ENGLAND won the World Cup in 1966. I know that because somebody told me about it once. Scotland marked the achievement by going down to Wembley and reminding them that their hard-won global supremacy didn't automatically mean that they were the best team on the island.

Some 50 years on, these two Auld Enemies are scheduled to renew acquaintances in the qualifying campaign for the World Cup 2018 in Russia. No team should ever be beaten going in to a football match, and with Gordon Strachan in charge, Scotland surely won't be. But there are signs that England are again mustering a squad of players capable of jousting for the major honours on the world stage, and little to suggest that their friends in the north will be able to stage a repeat performance of their 1967 heroics.

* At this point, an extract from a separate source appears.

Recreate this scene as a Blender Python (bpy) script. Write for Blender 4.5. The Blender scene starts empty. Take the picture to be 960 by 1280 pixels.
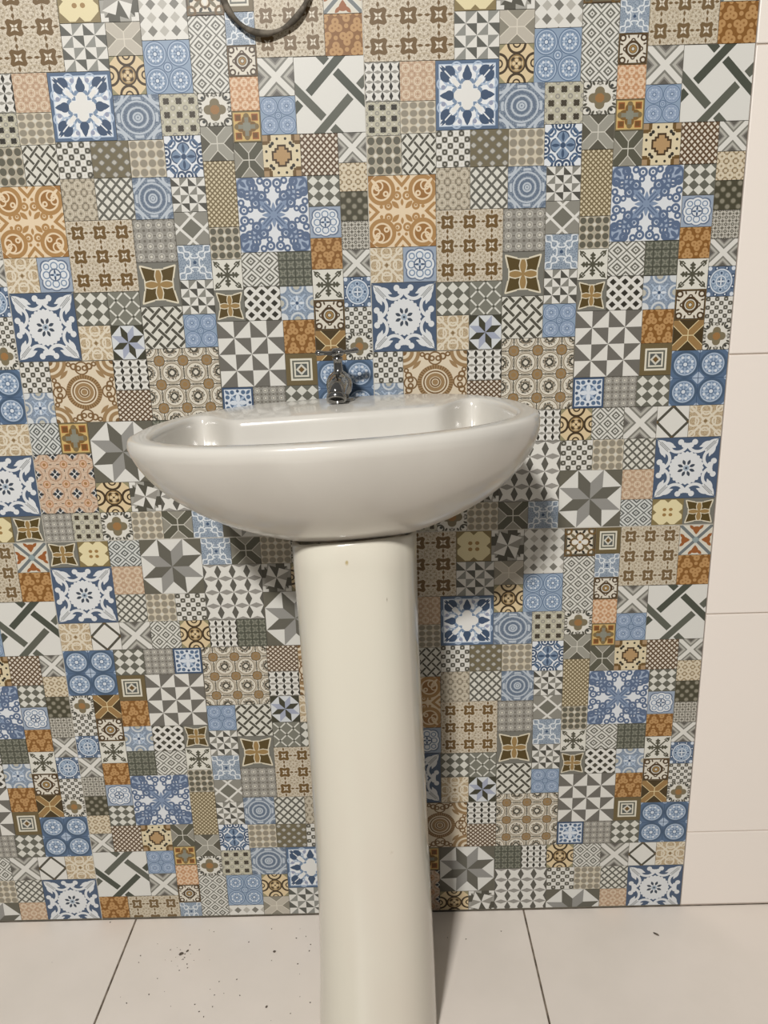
import bpy, bmesh, math, random
from mathutils import Matrix, Vector
random.seed(7)
scene = bpy.context.scene
COL = scene.collection
PI = math.pi

# ------------------------------------------------------------------ colour
def lin(c):
    c /= 255.0
    return c / 12.92 if c <= 0.04045 else ((c + 0.055) / 1.055) ** 2.4

ALB = .88
def rgb(r, g, b, k=None):
    """albedo from a colour as it looks in the room's light; prints are slightly muted inks"""
    if k is None:
        k = ALB
        if b > r: g += .14 * (b - g)
        y = .3 * r + .59 * g + .11 * b
        q = .62 if b > r else .84
        r, g, b = (y + (c - y) * q for c in (r, g, b))
    return (min(lin(r) * k, .86), min(lin(g) * k, .86), min(lin(b) * k, .86), 1.0)

# ------------------------------------------------------------------ tiny node language
class Tree:
    """Builds one printed pattern as a node graph on the patch's UV."""
    cur = None
    def __init__(self, name, rough=.42, spec=.25):
        self.m = bpy.data.materials.new(name)
        self.m.use_nodes = True
        self.t = self.m.node_tree
        self.bsdf = self.t.nodes['Principled BSDF']
        self.bsdf.inputs['Roughness'].default_value = rough
        self.bsdf.inputs['Specular IOR Level'].default_value = spec
        self.uvn = self.t.nodes.new('ShaderNodeUVMap')
        self.uvn.uv_map = 'UVMap'
        self.sep = self.t.nodes.new('ShaderNodeSeparateXYZ')
        self.t.links.new(self.uvn.outputs['UV'], self.sep.inputs[0])
        Tree.cur = self
    def uv(self):
        return E(self.sep.outputs[0]), E(self.sep.outputs[1])
    def math(self, op, *a):
        n = self.t.nodes.new('ShaderNodeMath')
        n.operation = op
        for i, x in enumerate(a):
            x = x.s if isinstance(x, E) else x
            if isinstance(x, (int, float)):
                n.inputs[i].default_value = x
            else:
                self.t.links.new(x, n.inputs[i])
        return E(n.outputs[0])
    def mix(self, fac, a, b):
        n = self.t.nodes.new('ShaderNodeMix')
        n.data_type = 'RGBA'
        for sock, x in ((n.inputs[0], fac), (n.inputs[6], a), (n.inputs[7], b)):
            if isinstance(x, E):
                self.t.links.new(x.s, sock)
            elif isinstance(x, C):
                self.t.links.new(x.s, sock)
            else:
                sock.default_value = x
        return C(n.outputs[2])
    def noise(self, scale, detail=2.0, seed=0.0):
        n = self.t.nodes.new('ShaderNodeTexNoise')
        n.inputs['Scale'].default_value = scale
        n.inputs['Detail'].default_value = detail
        self.t.links.new(self.uvn.outputs['UV'], n.inputs['Vector'])
        return E(n.outputs['Fac'])
    def voro(self, scale, feature='DISTANCE_TO_EDGE', rnd=.35):
        n = self.t.nodes.new('ShaderNodeTexVoronoi')
        n.feature = feature
        n.inputs['Scale'].default_value = scale
        n.inputs['Randomness'].default_value = rnd
        self.t.links.new(self.uvn.outputs['UV'], n.inputs['Vector'])
        return E(n.outputs['Distance'])
    def done(self, c):
        if isinstance(c, C):
            self.t.links.new(c.s, self.bsdf.inputs['Base Color'])
        else:
            self.bsdf.inputs['Base Color'].default_value = c
        return self.m

class C:
    def __init__(self, s): self.s = s

class E:
    def __init__(self, s): self.s = s
    def __add__(a, b): return Tree.cur.math('ADD', a, b)
    __radd__ = __add__
    def __sub__(a, b): return Tree.cur.math('SUBTRACT', a, b)
    def __rsub__(a, b): return Tree.cur.math('SUBTRACT', b, a)
    def __mul__(a, b): return Tree.cur.math('MULTIPLY', a, b)
    __rmul__ = __mul__
    def __truediv__(a, b): return Tree.cur.math('DIVIDE', a, b)
    def __lt__(a, b): return Tree.cur.math('LESS_THAN', a, b)
    def __gt__(a, b): return Tree.cur.math('GREATER_THAN', a, b)
    def __abs__(a): return Tree.cur.math('ABSOLUTE', a)

def mn(*a):
    r = a[0]
    for b in a[1:]: r = Tree.cur.math('MINIMUM', r, b)
    return r
def mx(*a):
    r = a[0]
    for b in a[1:]: r = Tree.cur.math('MAXIMUM', r, b)
    return r
def fract(a): return Tree.cur.math('FRACT', a)
def floor_(a): return Tree.cur.math('FLOOR', a)
def mod2(a): return Tree.cur.math('FLOORED_MODULO', a, 2.0)
def sqrt(a): return Tree.cur.math('SQRT', a)
def sin(a): return Tree.cur.math('SINE', a)
def cos(a): return Tree.cur.math('COSINE', a)
def atan2(a, b): return Tree.cur.math('ARCTAN2', a, b)
def ln2(x, y): return sqrt(x * x + y * y)
def AND(*a):
    r = a[0]
    for b in a[1:]: r = r * b
    return r
def OR(*a): return mx(*a)
def XOR(a, b): return abs(a - b)
def NOT(a): return 1.0 - a
def ell(x, y, cx, cy, rx, ry): return (ln2((x - cx) * (1 / rx), (y - cy) * (1 / ry)) - 1.0) < 0.0
def band(d, w): return abs(d) < w
def put(c, mask, col): return Tree.cur.mix(mask, c, col)
def blob(x, y, cx, cy, r): return ln2(x - cx, y - cy) < r
def rot(x, y, a):
    ca, sa = math.cos(a), math.sin(a)
    return x * ca + y * sa, y * ca - x * sa
def petal(x, y, cx, cy, ang, L, W):
    """a pointed leaf centred on (cx,cy), along ang, half length L, half width W"""
    a, b = rot(x - cx, y - cy, ang)
    return (abs(b) * (1 / W) + a * a * (1 / (L * L))) < 1.0
def fold(nx=1, ny=1):
    u, v = Tree.cur.uv()
    if nx != 1 or ny != 1:
        u, v = fract(u * nx), fract(v * ny)
    x, y = u - .5, v - .5
    ax, ay = abs(x), abs(y)
    return x, y, ax, ay, mx(ax, ay), mn(ax, ay)

# printed colours
WHT = rgb(208, 205, 196); OFF = rgb(196, 191, 175); CRM = rgb(202, 190, 168); BEI = rgb(176, 162, 138)
GRY = rgb(140, 136, 126); LGR = rgb(170, 166, 155); MGR = rgb(116, 113, 103); DRK = rgb(78, 75, 63); BLK = rgb(50, 47, 38)
OLV = rgb(108, 98, 72); BRN = rgb(106, 78, 36); DBR = rgb(76, 56, 32); GLD = rgb(152, 116, 60); ORG = rgb(176, 118, 58)
RUS = rgb(150, 84, 36); PCH = rgb(190, 155, 125); TAU = rgb(152, 142, 122)
BLU = rgb(72, 98, 146); DBL = rgb(50, 72, 118); MBL = rgb(104, 128, 170); LBL = rgb(154, 172, 204); PBL = rgb(196, 204, 216)
BGR = rgb(120, 134, 156); LAV = rgb(172, 176, 200)

MOTIFS = {}
def motif(fn):
    MOTIFS[fn.__name__] = fn
    return fn

def make(name, fn, **k):
    t = Tree('printed_' + name)
    return t.done(fn(t, **k))

def p_quat(t, n=3, bg=CRM, fg=BRN, sub=BEI):
    x, y, ax, ay, m, s = fold(n, n)
    c = t.mix(t.noise(60, 1.0) > .5, bg, sub)
    rc = ln2(ax - .5, ay - .5)
    c = put(c, OR(ln2(ax - .36, ay - .36) < .04, ln2(m - .5, s - .3) < .035, ln2(m - .41, s - .17) < .03), rgb(150, 134, 108))
    c = put(c, band(rc - .25, .018), rgb(172, 156, 128))
    c = put(c, rc < .05, rgb(150, 134, 108))
    c = put(c, OR(petal(m, s, .38, 0, 0, .1, .05), petal(m, s, .36, 0, PI / 2, .06, .03)), fg)
    c = put(c, AND(m < .42, s < .014), fg)
    c = put(c, AND(m < .235 + s * .3, m < .29, (m + s) < .5), fg)
    c = put(c, AND(m < .075 + s * .45, m < .16), rgb(208, 198, 178))
    c = put(c, AND(s < .012, m < .13), fg)
    return c

def p_yellow(t, bg=rgb(128, 110, 66), fg=rgb(212, 198, 150)):
    x, y, ax, ay, m, s = fold()
    c = t.mix(AND((m - s * 1.0) < .36, (m + s) < .72, m < .47), bg, fg)
    c = put(c, blob(ax, ay, .1, .1, .062), GLD)
    c = put(c, AND(m < .1, s < .025), fg)
    return c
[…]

England will find the conditions in France next summer comfortable - London is as southerly as Paris - and will be followed by a large travelling support. Moreover, viewers of Match of the Day each week will notice an ever-increasing number of talented young English players capable of competing amongst the highly-paid world suuperstars at the sharp end of the Premiership. Two seasons back I watched an England Under-21 side demolish their Scottish counterparts at Bramall Lane and the fortunes of the respective groups of players since then has become even more marked.

John Stones and Ross Barkley have become mainstays at Everton, benefiting from regular first team football at a club who have used their new-found TV money to resist the advances of richer suitors. Raheem Sterling, arguably the most electric talent of the bunch, is now mixing it at Manchester City having nearly inspired Liverpool to the title. Nathaniel Chalobah, then of Chelsea, has quietly moved on-loan to Rafa Benitez's Lazio, where he is getting the kind of first team football at an exalted continental level which Ryan Gauld can only dream of.

There are others besides. Eric Dier, Gauld's one time-team-mate at Sporting in Lisbon, is holding down a holding role at Tottenham Hotspur, while Dele Alli pulls up trees as a modern, all-purpose midfielder alongside him and Harry Kane an eye-catching addition to the striking ranks. Chris Smalling is a genuine bright spark in the Louis van Gaal malaise at Manchester United, while his team-mate Wayne Rooney, goalkeeper Joe Hart and James Milner could provide some experience. Alex Oxlade-Chamberlain and Theo Walcott are already operating at a high level and Jack Wilshere could back into consideration too. Roy Hodgson is a canny old coach who is gradually pulling things in the right direction. Qualification for 2016, as usual, was a doddle.

While you must always be wary of the hype machine in the Premier League in England, this emerging generation may yet prove to be England's golden one. The summer of 2016 may be too soon for them, and a tough looking group including that other product of the Premiership academies, Gareth Bale, doesn't exactly help their cause. But make no mistake: the English are coming. And Scotland will have to get their act together if they are not to bear the brunt of it in qualifying for World Cup 2018.